Eye In The Sky

As effective as it is emotive, drone drama Eye in the Sky ratchets up the tension and the friction around modern political warfare.

I wish I could say it drones on, but Gavin Hood’s film is pretty smart, even when it’s dealing in vague cliches.

Helen Mirren plays a British colonel conducting a mission from the bunker of HQ at Northwood. If this film is to be believed – and it does a fair job of convincing you to take it for real – modern war is like a conference call, with various parties able to join in and watch events on laptops around the world.

So Dame Colonel Helen is orchestrating the capture, in a house in a Nairobi suburb, of a white British Muslim woman turned international terrorist while Major General Alan Rickman, in what turned out to be his last film role, is talking Government ministers through it all in Whitehall.

There’s a Kenyan commander patched in on the call, his ground troops ready to wade in and we’ve also got the US army piloting the drone from a base in Nevada, Breaking Bad’s Aaron Paul taking the controls.

Most importantly, the man on the ground is Barked Abdi, the Somalian actor who took over the ship in Capt Phillips. Now he’s a double agent spy sort of chap, operating tiny drones in the shape of a humming bird and a flying beetle, which peek into enemy houses and show what’s going on.

Which is: nasty Muslims gearing up for a suicide bombing raid.

Ok, says Colonel Helen, we’re going to bomb the lot of them. But they can’t send in the drone missile because there’s a cute little girl selling bread just outside the terrorists’ compound.

Despite this overly-cute plot device, the film flits about niftily to show the tortuous political and moral hoops being jumped through and the decisions being made, and not made.
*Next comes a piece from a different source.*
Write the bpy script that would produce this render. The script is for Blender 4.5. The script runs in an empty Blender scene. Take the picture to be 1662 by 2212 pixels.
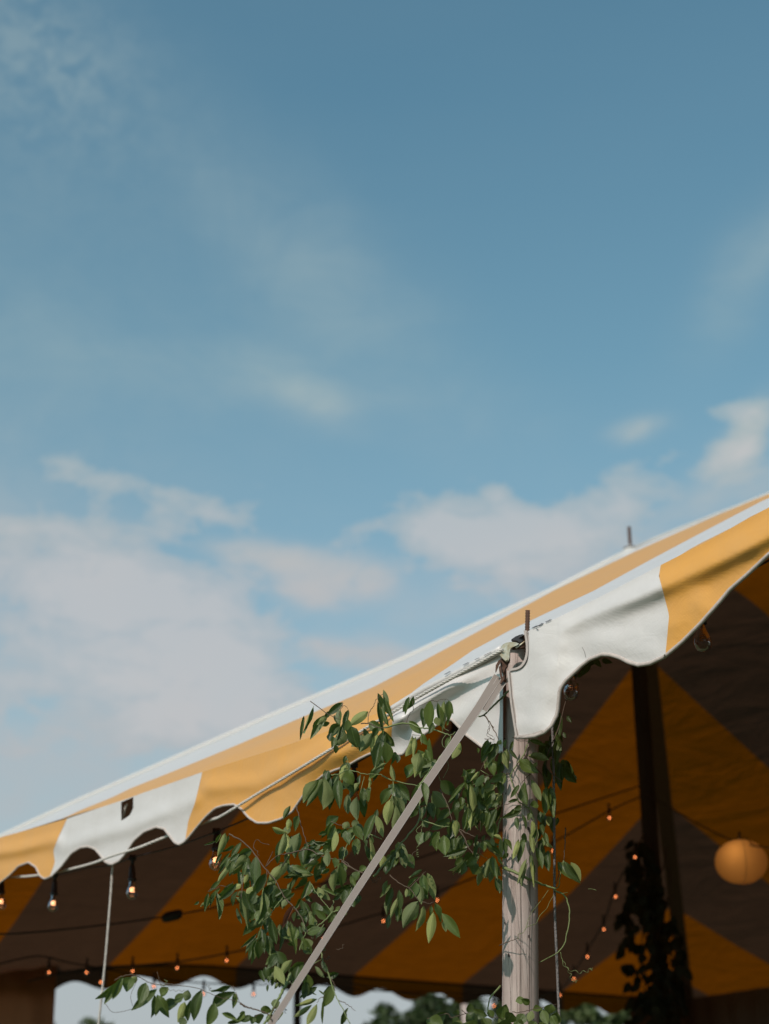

We get to grips with current vernacular – “refer up”, “ROEs” (that’s rules of engagement, to you), “PID” (positive identification), CDE – no? come on: collateral damage estimate. Easy.

The evasive politicians contrast with the practicalities of attorneys and the tough pragmatism of the military. Helen wants her woman badly. The Brits prevaricate and debate; the White House would blow everything to smithereens if it was up to them. We even refer up to the Foreign Secretary at a trade conference (Ian Glenn), who’s got a touch of Beijing Belly and has to be interrupted on the loo.

Even with the schematic set-up and the crude characterisation, Hood makes it work, ticking over in what feels like real time and taking us through the agonies of decisions – making the business of modern warfare look grubby, remarkable, vicious, ridiculous, technologically amazing and horrifically lethal. It’s the first war movie I can recall to feel quite so accurate, and as such it’s definitely one to hone in on.